Perhaps it’s nostalgia speaking, but Penny’s art reminds me of Sega’s mostly forgotten arcade gem Bonanza Bros., with similar color palettes and worlds populated by chunky cylindrical people. There’s no hardware limitations forcing Evening Star’s hand here, just a love for the vivid palettes and simple construction of early Sega games. Even if Evening Star has left Sega, part of Sega has stuck with them.

Flashy is almost always faster.

Every world is blocked out in a clear, readable language of colors: One for basic platforms, one for sloped roads, one for moving elements, all shaded neatly, palettes shifting between environments. Between decent camera placement and smartly readable routes, I was easily navigating through the levels and their varied structures and map gimmicks.

(Image credit: Evening Star)

Whether red rocky basalt pillars linked with icy glaciers, long sunset-shaded beaches with rolling dunes or vertically stacked industrial towers of moving platforms (each backed with their own catchy tunes, ranging from fairground ambiance to toe-tapping electro-swing), it’s all readable.

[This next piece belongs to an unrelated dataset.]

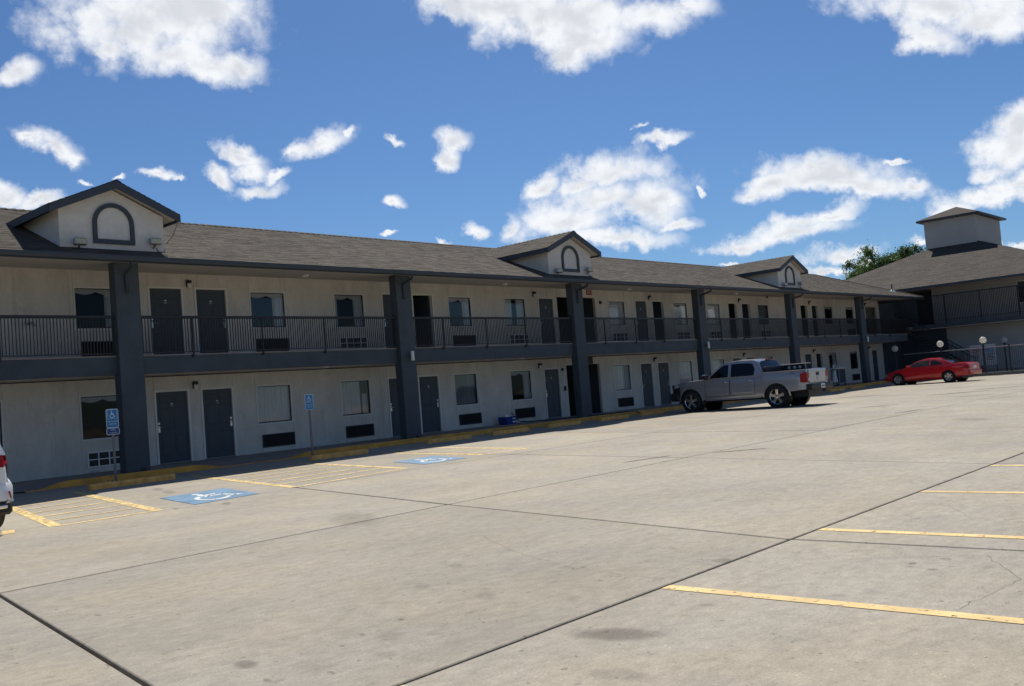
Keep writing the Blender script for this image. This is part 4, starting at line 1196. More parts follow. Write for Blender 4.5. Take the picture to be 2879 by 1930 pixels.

Distant architecture also fades gracefully into the background thanks to an impressionistic depth of field effect, turning distant geometry into a watercolor backdrop.

Penny’s Big Breakaway has been a joy, and there’s plenty more for me to learn, corners to cut and technical tricks to master. Through my first playthrough I did hit the occasional minor glitch, like rare semi-solid walls or spots where the camera gets wonky, but nothing a patch or two can’t hammer out. It’s also worth noting that the game runs like a dream on the Steam Deck at max settings. Unsurprising, considering it’s on Switch too, but good to know if you’ve a lower spec machine.

A strong, replayable and clever debut for a team that Sega really shouldn’t have let slip away.